**Work to do:**
Exclude the pictures, then repeat the remaining data exactly.

** Start **

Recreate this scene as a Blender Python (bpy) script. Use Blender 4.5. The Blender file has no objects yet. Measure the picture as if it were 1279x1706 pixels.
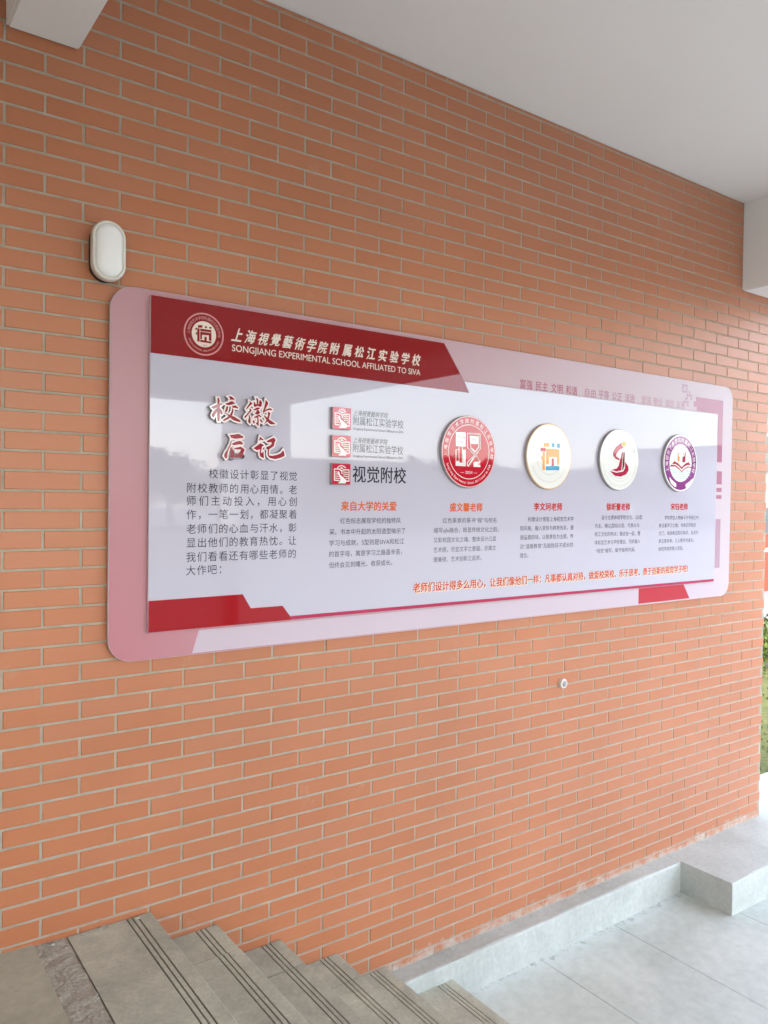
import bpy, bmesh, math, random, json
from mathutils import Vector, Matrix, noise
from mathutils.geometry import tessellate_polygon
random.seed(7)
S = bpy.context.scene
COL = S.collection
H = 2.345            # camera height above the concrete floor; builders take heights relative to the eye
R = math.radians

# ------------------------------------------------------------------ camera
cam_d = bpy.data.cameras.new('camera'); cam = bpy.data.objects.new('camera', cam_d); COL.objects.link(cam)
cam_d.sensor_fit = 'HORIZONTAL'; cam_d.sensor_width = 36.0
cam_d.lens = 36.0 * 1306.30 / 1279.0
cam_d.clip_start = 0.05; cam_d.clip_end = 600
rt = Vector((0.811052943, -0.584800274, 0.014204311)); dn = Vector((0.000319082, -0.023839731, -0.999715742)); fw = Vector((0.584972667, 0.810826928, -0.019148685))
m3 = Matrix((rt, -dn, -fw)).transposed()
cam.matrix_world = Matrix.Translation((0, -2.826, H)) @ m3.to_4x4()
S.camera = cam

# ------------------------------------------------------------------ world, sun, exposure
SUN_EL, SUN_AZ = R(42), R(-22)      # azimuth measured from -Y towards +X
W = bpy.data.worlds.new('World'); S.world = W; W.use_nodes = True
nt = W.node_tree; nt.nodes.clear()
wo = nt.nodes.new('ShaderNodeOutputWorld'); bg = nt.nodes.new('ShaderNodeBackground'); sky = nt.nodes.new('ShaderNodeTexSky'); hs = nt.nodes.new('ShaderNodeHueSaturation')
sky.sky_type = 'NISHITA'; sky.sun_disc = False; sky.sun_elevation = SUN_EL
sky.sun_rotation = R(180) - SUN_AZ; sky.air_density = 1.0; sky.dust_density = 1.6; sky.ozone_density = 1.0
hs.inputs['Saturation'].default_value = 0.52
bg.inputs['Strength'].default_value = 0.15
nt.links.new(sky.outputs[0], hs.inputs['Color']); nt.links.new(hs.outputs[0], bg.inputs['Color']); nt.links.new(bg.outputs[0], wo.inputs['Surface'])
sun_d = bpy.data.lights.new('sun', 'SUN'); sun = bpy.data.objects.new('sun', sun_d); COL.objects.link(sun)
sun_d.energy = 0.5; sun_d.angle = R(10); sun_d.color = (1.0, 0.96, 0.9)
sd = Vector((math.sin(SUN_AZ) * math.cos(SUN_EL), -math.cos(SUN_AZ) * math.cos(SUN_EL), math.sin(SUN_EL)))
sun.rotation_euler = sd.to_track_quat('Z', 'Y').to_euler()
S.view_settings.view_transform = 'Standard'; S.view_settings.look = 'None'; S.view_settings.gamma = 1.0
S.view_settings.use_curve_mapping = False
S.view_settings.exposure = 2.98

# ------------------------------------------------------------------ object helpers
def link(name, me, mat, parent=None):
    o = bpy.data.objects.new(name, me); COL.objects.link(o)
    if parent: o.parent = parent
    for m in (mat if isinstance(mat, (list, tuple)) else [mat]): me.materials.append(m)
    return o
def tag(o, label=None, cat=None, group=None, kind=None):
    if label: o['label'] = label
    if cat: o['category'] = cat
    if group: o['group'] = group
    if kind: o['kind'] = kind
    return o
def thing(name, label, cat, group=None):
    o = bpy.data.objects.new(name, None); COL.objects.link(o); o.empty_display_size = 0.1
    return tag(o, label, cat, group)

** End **

**Response below:**
Recreate this scene as a Blender Python (bpy) script. Use Blender 4.5. The Blender file has no objects yet. Measure the picture as if it were 1279x1706 pixels.
import bpy, bmesh, math, random, json
from mathutils import Vector, Matrix, noise
from mathutils.geometry import tessellate_polygon
random.seed(7)
S = bpy.context.scene
COL = S.collection
H = 2.345            # camera height above the concrete floor; builders take heights relative to the eye
R = math.radians

# ------------------------------------------------------------------ camera
cam_d = bpy.data.cameras.new('camera'); cam = bpy.data.objects.new('camera', cam_d); COL.objects.link(cam)
cam_d.sensor_fit = 'HORIZONTAL'; cam_d.sensor_width = 36.0
cam_d.lens = 36.0 * 1306.30 / 1279.0
cam_d.clip_start = 0.05; cam_d.clip_end = 600
rt = Vector((0.811052943, -0.584800274, 0.014204311)); dn = Vector((0.000319082, -0.023839731, -0.999715742)); fw = Vector((0.584972667, 0.810826928, -0.019148685))
m3 = Matrix((rt, -dn, -fw)).transposed()
cam.matrix_world = Matrix.Translation((0, -2.826, H)) @ m3.to_4x4()
S.camera = cam

# ------------------------------------------------------------------ world, sun, exposure
SUN_EL, SUN_AZ = R(42), R(-22)      # azimuth measured from -Y towards +X
W = bpy.data.worlds.new('World'); S.world = W; W.use_nodes = True
nt = W.node_tree; nt.nodes.clear()
wo = nt.nodes.new('ShaderNodeOutputWorld'); bg = nt.nodes.new('ShaderNodeBackground'); sky = nt.nodes.new('ShaderNodeTexSky'); hs = nt.nodes.new('ShaderNodeHueSaturation')
sky.sky_type = 'NISHITA'; sky.sun_disc = False; sky.sun_elevation = SUN_EL
sky.sun_rotation = R(180) - SUN_AZ; sky.air_density = 1.0; sky.dust_density = 1.6; sky.ozone_density = 1.0
hs.inputs['Saturation'].default_value = 0.52
bg.inputs['Strength'].default_value = 0.15
nt.links.new(sky.outputs[0], hs.inputs['Color']); nt.links.new(hs.outputs[0], bg.inputs['Color']); nt.links.new(bg.outputs[0], wo.inputs['Surface'])
sun_d = bpy.data.lights.new('sun', 'SUN'); sun = bpy.data.objects.new('sun', sun_d); COL.objects.link(sun)
sun_d.energy = 0.5; sun_d.angle = R(10); sun_d.color = (1.0, 0.96, 0.9)
sd = Vector((math.sin(SUN_AZ) * math.cos(SUN_EL), -math.cos(SUN_AZ) * math.cos(SUN_EL), math.sin(SUN_EL)))
sun.rotation_euler = sd.to_track_quat('Z', 'Y').to_euler()
S.view_settings.view_transform = 'Standard'; S.view_settings.look = 'None'; S.view_settings.gamma = 1.0
S.view_settings.use_curve_mapping = False
S.view_settings.exposure = 2.98

# ------------------------------------------------------------------ object helpers
def link(name, me, mat, parent=None):
    o = bpy.data.objects.new(name, me); COL.objects.link(o)
    if parent: o.parent = parent
    for m in (mat if isinstance(mat, (list, tuple)) else [mat]): me.materials.append(m)
    return o
def tag(o, label=None, cat=None, group=None, kind=None):
    if label: o['label'] = label
    if cat: o['category'] = cat
    if group: o['group'] = group
    if kind: o['kind'] = kind
    return o
def thing(name, label, cat, group=None):
    o = bpy.data.objects.new(name, None); COL.objects.link(o); o.empty_display_size = 0.1
    return tag(o, label, cat, group)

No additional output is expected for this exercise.